__Problem requirements__
Locate the word "scene" in the material, then show every line that holds it.

__Data__
* * * *

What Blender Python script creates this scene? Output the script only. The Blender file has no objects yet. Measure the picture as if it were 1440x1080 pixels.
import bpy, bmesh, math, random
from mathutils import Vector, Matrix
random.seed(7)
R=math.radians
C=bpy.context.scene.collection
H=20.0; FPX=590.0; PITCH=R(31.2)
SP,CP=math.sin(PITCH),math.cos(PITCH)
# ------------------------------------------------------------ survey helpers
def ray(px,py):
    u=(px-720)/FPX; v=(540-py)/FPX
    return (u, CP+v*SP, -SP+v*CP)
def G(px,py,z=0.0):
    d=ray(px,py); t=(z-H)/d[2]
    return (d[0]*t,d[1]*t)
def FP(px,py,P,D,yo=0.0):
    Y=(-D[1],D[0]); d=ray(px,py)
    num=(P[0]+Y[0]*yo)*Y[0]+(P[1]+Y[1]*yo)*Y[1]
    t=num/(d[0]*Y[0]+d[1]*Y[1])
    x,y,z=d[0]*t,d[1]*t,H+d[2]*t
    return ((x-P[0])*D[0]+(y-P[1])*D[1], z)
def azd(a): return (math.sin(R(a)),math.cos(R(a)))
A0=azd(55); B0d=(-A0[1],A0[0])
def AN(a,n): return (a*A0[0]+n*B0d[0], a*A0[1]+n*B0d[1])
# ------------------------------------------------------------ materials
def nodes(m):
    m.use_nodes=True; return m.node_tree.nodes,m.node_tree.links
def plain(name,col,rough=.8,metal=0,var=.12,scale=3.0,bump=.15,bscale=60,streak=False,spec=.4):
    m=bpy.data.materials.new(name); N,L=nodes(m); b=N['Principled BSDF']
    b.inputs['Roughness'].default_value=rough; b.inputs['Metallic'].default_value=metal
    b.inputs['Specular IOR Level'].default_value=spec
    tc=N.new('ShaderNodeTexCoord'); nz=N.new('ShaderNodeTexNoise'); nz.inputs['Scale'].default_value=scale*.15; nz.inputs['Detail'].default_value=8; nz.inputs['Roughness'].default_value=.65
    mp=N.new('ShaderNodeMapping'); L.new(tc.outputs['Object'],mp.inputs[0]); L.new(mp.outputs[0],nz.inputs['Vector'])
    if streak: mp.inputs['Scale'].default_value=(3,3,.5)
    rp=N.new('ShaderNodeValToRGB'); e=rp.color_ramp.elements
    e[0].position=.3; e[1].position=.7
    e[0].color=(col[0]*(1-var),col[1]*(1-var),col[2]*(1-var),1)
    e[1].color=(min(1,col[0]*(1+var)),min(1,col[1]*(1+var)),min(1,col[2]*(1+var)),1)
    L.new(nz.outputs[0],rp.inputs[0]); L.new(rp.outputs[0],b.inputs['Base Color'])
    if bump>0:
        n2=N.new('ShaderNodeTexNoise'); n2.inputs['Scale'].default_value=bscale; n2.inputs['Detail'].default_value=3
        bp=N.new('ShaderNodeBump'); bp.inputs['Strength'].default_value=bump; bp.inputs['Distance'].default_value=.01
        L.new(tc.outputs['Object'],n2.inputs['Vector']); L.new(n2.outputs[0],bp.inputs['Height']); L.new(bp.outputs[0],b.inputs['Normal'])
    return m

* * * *

__Written answer__
What Blender Python script creates this scene? Output the script only. The Blender file has no objects yet. Measure the picture as if it were 1440x1080 pixels.
C=bpy.context.scene.collection